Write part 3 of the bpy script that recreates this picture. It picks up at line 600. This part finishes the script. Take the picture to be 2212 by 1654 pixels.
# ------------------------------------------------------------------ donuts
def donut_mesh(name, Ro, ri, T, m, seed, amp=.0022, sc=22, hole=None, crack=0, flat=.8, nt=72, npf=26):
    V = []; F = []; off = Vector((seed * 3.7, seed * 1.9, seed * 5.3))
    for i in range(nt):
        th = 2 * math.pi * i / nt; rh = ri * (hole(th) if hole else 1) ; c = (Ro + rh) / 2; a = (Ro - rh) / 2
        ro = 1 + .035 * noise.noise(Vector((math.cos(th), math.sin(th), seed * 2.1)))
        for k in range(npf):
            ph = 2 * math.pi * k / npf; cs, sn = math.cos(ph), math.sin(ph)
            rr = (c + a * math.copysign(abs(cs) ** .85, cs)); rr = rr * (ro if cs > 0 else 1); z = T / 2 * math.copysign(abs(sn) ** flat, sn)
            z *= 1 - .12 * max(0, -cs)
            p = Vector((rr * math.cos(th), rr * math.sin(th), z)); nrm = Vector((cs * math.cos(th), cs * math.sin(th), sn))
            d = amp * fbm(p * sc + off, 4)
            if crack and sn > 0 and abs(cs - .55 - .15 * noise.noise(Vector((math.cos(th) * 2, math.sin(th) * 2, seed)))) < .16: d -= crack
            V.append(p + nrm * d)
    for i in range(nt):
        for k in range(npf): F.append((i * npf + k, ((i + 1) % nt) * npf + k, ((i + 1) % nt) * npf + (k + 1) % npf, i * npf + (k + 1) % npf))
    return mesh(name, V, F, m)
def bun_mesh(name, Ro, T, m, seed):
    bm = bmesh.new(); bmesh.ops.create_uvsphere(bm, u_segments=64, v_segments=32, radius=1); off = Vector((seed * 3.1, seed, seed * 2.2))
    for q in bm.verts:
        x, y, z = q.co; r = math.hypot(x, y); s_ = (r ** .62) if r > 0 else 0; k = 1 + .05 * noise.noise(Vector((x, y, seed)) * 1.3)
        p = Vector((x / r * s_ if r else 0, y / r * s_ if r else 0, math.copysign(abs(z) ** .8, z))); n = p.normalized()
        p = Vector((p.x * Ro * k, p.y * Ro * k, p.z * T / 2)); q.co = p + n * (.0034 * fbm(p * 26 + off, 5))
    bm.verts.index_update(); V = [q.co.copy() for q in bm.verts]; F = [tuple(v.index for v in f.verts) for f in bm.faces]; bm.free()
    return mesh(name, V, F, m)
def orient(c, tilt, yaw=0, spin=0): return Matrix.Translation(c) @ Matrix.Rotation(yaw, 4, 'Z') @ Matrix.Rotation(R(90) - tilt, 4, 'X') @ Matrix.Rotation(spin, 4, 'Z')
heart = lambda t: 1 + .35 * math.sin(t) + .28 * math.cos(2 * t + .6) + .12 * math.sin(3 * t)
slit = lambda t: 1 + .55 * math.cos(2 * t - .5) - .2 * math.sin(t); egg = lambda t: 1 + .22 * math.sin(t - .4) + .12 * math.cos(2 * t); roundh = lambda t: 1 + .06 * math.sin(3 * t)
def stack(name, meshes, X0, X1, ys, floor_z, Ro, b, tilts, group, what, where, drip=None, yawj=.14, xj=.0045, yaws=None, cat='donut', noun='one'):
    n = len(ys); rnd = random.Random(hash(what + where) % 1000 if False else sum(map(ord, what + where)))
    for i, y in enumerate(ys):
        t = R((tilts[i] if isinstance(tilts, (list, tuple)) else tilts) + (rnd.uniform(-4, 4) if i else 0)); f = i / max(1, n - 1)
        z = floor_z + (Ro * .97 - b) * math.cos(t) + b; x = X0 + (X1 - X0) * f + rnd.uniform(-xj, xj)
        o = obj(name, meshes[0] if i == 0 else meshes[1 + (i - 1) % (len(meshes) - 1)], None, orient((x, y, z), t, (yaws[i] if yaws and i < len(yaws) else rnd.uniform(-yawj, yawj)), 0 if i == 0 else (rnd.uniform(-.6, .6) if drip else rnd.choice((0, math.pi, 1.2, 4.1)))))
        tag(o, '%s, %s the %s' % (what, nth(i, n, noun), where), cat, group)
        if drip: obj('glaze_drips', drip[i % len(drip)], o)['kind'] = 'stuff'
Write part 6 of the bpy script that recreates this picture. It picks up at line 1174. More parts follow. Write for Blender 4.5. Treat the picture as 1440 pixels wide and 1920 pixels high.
====================
WHAT YOU WILL DO. Transcribe every entry word for word.

WRITTEN REPLY.
Write part 3 of the bpy script that recreates this picture. It picks up at line 600. This part finishes the script. Take the picture to be 2212 by 1654 pixels.
# ------------------------------------------------------------------ donuts
def donut_mesh(name, Ro, ri, T, m, seed, amp=.0022, sc=22, hole=None, crack=0, flat=.8, nt=72, npf=26):
    V = []; F = []; off = Vector((seed * 3.7, seed * 1.9, seed * 5.3))
    for i in range(nt):
        th = 2 * math.pi * i / nt; rh = ri * (hole(th) if hole else 1) ; c = (Ro + rh) / 2; a = (Ro - rh) / 2
        ro = 1 + .035 * noise.noise(Vector((math.cos(th), math.sin(th), seed * 2.1)))
        for k in range(npf):
            ph = 2 * math.pi * k / npf; cs, sn = math.cos(ph), math.sin(ph)
            rr = (c + a * math.copysign(abs(cs) ** .85, cs)); rr = rr * (ro if cs > 0 else 1); z = T / 2 * math.copysign(abs(sn) ** flat, sn)
            z *= 1 - .12 * max(0, -cs)
            p = Vector((rr * math.cos(th), rr * math.sin(th), z)); nrm = Vector((cs * math.cos(th), cs * math.sin(th), sn))
            d = amp * fbm(p * sc + off, 4)
            if crack and sn > 0 and abs(cs - .55 - .15 * noise.noise(Vector((math.cos(th) * 2, math.sin(th) * 2, seed)))) < .16: d -= crack
            V.append(p + nrm * d)
    for i in range(nt):
        for k in range(npf): F.append((i * npf + k, ((i + 1) % nt) * npf + k, ((i + 1) % nt) * npf + (k + 1) % npf, i * npf + (k + 1) % npf))
    return mesh(name, V, F, m)
def bun_mesh(name, Ro, T, m, seed):
    bm = bmesh.new(); bmesh.ops.create_uvsphere(bm, u_segments=64, v_segments=32, radius=1); off = Vector((seed * 3.1, seed, seed * 2.2))
    for q in bm.verts:
        x, y, z = q.co; r = math.hypot(x, y); s_ = (r ** .62) if r > 0 else 0; k = 1 + .05 * noise.noise(Vector((x, y, seed)) * 1.3)
        p = Vector((x / r * s_ if r else 0, y / r * s_ if r else 0, math.copysign(abs(z) ** .8, z))); n = p.normalized()
        p = Vector((p.x * Ro * k, p.y * Ro * k, p.z * T / 2)); q.co = p + n * (.0034 * fbm(p * 26 + off, 5))
    bm.verts.index_update(); V = [q.co.copy() for q in bm.verts]; F = [tuple(v.index for v in f.verts) for f in bm.faces]; bm.free()
    return mesh(name, V, F, m)
def orient(c, tilt, yaw=0, spin=0): return Matrix.Translation(c) @ Matrix.Rotation(yaw, 4, 'Z') @ Matrix.Rotation(R(90) - tilt, 4, 'X') @ Matrix.Rotation(spin, 4, 'Z')
heart = lambda t: 1 + .35 * math.sin(t) + .28 * math.cos(2 * t + .6) + .12 * math.sin(3 * t)
slit = lambda t: 1 + .55 * math.cos(2 * t - .5) - .2 * math.sin(t); egg = lambda t: 1 + .22 * math.sin(t - .4) + .12 * math.cos(2 * t); roundh = lambda t: 1 + .06 * math.sin(3 * t)
def stack(name, meshes, X0, X1, ys, floor_z, Ro, b, tilts, group, what, where, drip=None, yawj=.14, xj=.0045, yaws=None, cat='donut', noun='one'):
    n = len(ys); rnd = random.Random(hash(what + where) % 1000 if False else sum(map(ord, what + where)))
    for i, y in enumerate(ys):
        t = R((tilts[i] if isinstance(tilts, (list, tuple)) else tilts) + (rnd.uniform(-4, 4) if i else 0)); f = i / max(1, n - 1)
        z = floor_z + (Ro * .97 - b) * math.cos(t) + b; x = X0 + (X1 - X0) * f + rnd.uniform(-xj, xj)
        o = obj(name, meshes[0] if i == 0 else meshes[1 + (i - 1) % (len(meshes) - 1)], None, orient((x, y, z), t, (yaws[i] if yaws and i < len(yaws) else rnd.uniform(-yawj, yawj)), 0 if i == 0 else (rnd.uniform(-.6, .6) if drip else rnd.choice((0, math.pi, 1.2, 4.1)))))
        tag(o, '%s, %s the %s' % (what, nth(i, n, noun), where), cat, group)
        if drip: obj('glaze_drips', drip[i % len(drip)], o)['kind'] = 'stuff'
Write part 6 of the bpy script that recreates this picture. It picks up at line 1174. More parts follow. Write for Blender 4.5. Treat the picture as 1440 pixels wide and 1920 pixels high.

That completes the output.